The Nassau Guardian
Butler-Turner suggests PM has dislike for women
During a heated row in the House of Assembly last night, Long Island MP Loretta Butler-Turner suggested that Prime Minister Perry Christie has a dislike for women after he said he will not be intimated by her “might or size”.
“Maybe the member feels that she could intimidate me by might or by size,” said Christie while contributing to debate on a bill to amend the Airport Authority Act.
In response, a seemingly irate Butler-Turner said, “We come here in different colors, different sizes and different genders.
“To have the prime minister of this country talk about might or size, let me tell you, it is no question that you are a big man, and I’m a big woman and there are other big people in this place.
“I take exception to that because I can find all kind of faults with people on that side, whether they are ugly or whether they aren’t ugly.
“So they are here talking about my size; that should be off the table; that should not even be up for debate.
“I am not ashamed of who I am. When (my grandfather the late former governor general) Milo Butler was leading the charge for the PLP, nobody had a problem with his size.
“But because I am on this side, you have a problem with it? Well you face it. This is my size, I am a woman and I am proud of who I am.
“As for my being offended by the prime minister, I don’t need an apology from him. He clearly demonstrates that he has a dislike for me, my size and maybe women.”
Christie shot back, saying, his family would be amused “at the question of my sexuality” suggested by Butler-Turner.
“But she knows when I say it that in given situations when you test a gladiator, the gladiator says let us go the center where we are able to put this to the test,” he said.
“To those gladiators who sit along with her... they would know the tragic error of her ways in applying an imputation, the suggestion to me, they would know better. And they would know better because we have met in the forum of activities before.
“My wife knows, she knows what I was when she met me, a man of distinguished reputation in the field of valor.”
Butler-Turner and MICAL MP V. Alfred Gray were arguing over amendments the Ingraham administration made to the Mayaguana deal between the government of The Bahamas and the I-Group.

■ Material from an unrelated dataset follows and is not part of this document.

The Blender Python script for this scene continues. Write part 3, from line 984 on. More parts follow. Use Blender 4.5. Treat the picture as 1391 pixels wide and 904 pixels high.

The Ingraham administration had referred to the original deal entered into by the first Christie administration as the “great land give-away”.
While Christie was responding to Butler-Turner, she continued firing remarks at him, prompting him to say: “She has come as near as she possibly can to questioning my manhood.
“I wish in the old gladiatorial fashion that I could challenge her, but I wouldn’t do that.
“I have no intention of defaming you, of insulting you. I am in a debate, in a discussion, if I misstate, I would withdraw any misstatement.”
He added: “The member has every opportunity in the world to do anything that she would wish with respect to me.
“The only thing I can assure her of, make sure it is complete, for then I would have to carry out that maxim that seven times down and eight times up.”